By ERIN ROLL
roll@montclairlocal.news

Montclair saw a slight uptick both in violent crime and property crime in 2016, according to statistics released last week by the FBI.

At Montclair State University, however, most varieties of crime either decreased or stayed at levels consistent with the prior year, according to the university's security report. However, the university's security report data differed in some respects from what was mentioned in the FBI's report.

The township experienced 49 violent crimes in 2016, according to the FBI’s Uniform Crime Report, up from 44 in 2015, an increase of 11 percent. There were also 572 property-related crimes, up from 560 the year before, an increase of 2 percent.

The Uniform Crime Report, released annually, tracks crime statistics by state and by city for a given year. Additionally, the report includes information on the number of employees, both uniformed and civilian, in each police department.

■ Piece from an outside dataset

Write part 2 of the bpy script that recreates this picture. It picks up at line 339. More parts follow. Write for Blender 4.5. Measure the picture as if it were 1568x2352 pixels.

Multiple attempts to reach Police Chief Todd Conforti for comment prior to press time were unsuccessful.

In addition to town and city data, the UCR includes data for colleges and universities, which is required to be released under the Clery Act.

Montclair Township had 104 officers and 17 civilian employees last year.

At Montclair State University, there were 37 officers and 10 civilian employees in 2016.

Violent crime
There were no murders in Montclair in either 2015 or 2016.

In 2016, there were four rapes, compared to two in 2016.

The report notes that the FBI includes two definitions of rape and sexual assault. The current definition refers to any act of penetration of the victim’s genitals with a body part or object, no matter how slight, or any act of oral penetration, without the victim’s consent.

This definition has been used by the FBI to define rape and sexual assault since 2011. The former definition refers to “carnal knowledge of a female forcibly and against her will.” The four incidents reported in 2016 were classified under the revised definition of rape.

There were 24 robberies in 2016, up from 21 in 2015. The number of aggravated assaults stayed the same for both years, with 21 such cases reported each year.

Property crime
Montclair saw a decline in burglaries, motor vehicle thefts and arson cases.

In 2016, there were 31 motor vehicle cases, down from 35.

There were no cases of arson in 2016, compared to five the year before.

The township saw 124 burglaries, compared to 143 in 2015, a decrease of 13 percent.

Larceny and theft in general went up by 8.4 percent; there were 417 such incidents in 2016, up from 382 in 2015.

Clery Act

The data mentioned for Montclair State University in the FBI's report differs somewhat from the Clery Act data posted on the university's website as of Sept. 30.

According to the university's security report, Montclair State University did not have any reported homicides in 2016. There were seven reported rapes, five of which were reported in residence halls; the year before, there were seven incidents in total, six of which were reported in residence halls.

For other forcible sex offenses, there were a total of five incidents, up from one in 2015.

The FBI's report does not mention any rapes or sexual assaults for 2016, however.

The other reported violent offenses included one robbery and three cases of aggravated assault.

For property crime, there were at least two reported burglaries and one motor vehicle theft. There were no cases of arson.

The FBI's report does not indicate any robberies, and reports only one burglary rather than two.

Police made a total of 27 liquor law arrests and 51 drug law arrests. Both totals represented a drop from 2015’s data: that year, there were 78 drug law arrests and 37 liquor law arrests.

The Clery Act also includes information on domestic violence, stalking and similar offenses; in 2016, there were six reports of dating violence, 13 total reports of domestic violence, and one report of stalking.

In the category of bias-related incidents, there was one case of bias-related intimidation.